SHANTANU JATHAR, Havala Pye, Peter Adams, Allen Robinson, Carnegie Mellon University

     Abstract Number: 308
     Working Group: Carbonaceous Aerosols in the Atmosphere

Abstract
The Center for Atmospheric Particle Studies (CAPS, Pittsburgh PA) has undertaken numerous studies to investigate secondary organic aerosol (SOA) formation from various combustion sources (aircraft, gasoline and diesel light-duty vehicles, biomass). Across the different sources, we make two robust conclusions. One, a significant fraction of the gas- and vapor-phase organic emissions remain unspeciated or unresolved; these include semi-volatile and intermediate volatility organic compounds and are referred to as an unresolved complex mixture (UCM) And two, after a few hours of photochemical processing, SOA accounts for a significant fraction of the (primary+secondary) aerosol mass, most of which cannot be explained by speciated SOA precursors. We hypothesize that the unexplained SOA arises from the gas-phase oxidation of these UCM emissions. In this work, we propose a simple method to model SOA formation from UCM emissions and use it to quantify UCM’s influence on the regional and global SOA budget.
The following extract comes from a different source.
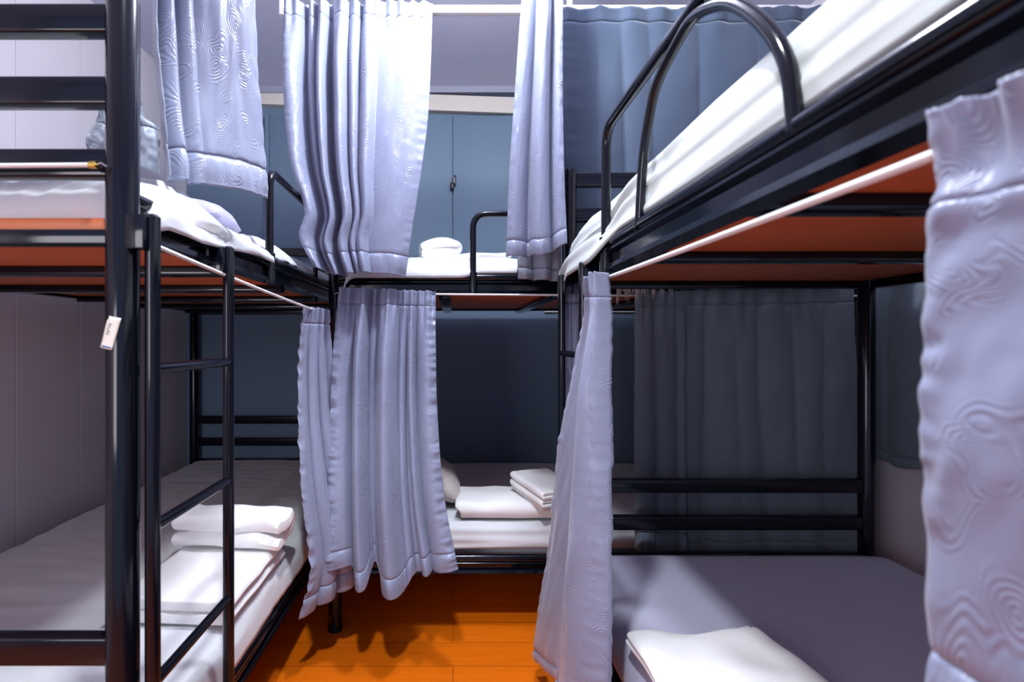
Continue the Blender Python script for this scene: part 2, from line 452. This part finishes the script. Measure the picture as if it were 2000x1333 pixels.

The UCM SOA is parameterized similar to the SOA formation from single species like benzene or alpha-pinene, where the UCM is considered as a single species. We estimate that at atmospherically relevant organic aerosol concentrations (5-20 microgram per cubic-metre), gasoline vehicle, diesel vehicle, aircraft and biomass burning emissions have a substantial SOA yield (10-30%). We use three independent sources (Schauer et al., 1999-2002, EPA’s SPECIATE, CMU) to estimate UCM emissions from combustion sources. Globally, we find that UCM emissions could be two-thirds of total anthropogenic SOA precursor emissions (~33 Tg/yr). If these UCM emissions were included in existing SOA models (very few of which explicitly account for UCM emissions), a simple calculation suggests that it could result in doubling the anthropogenic SOA production worldwide.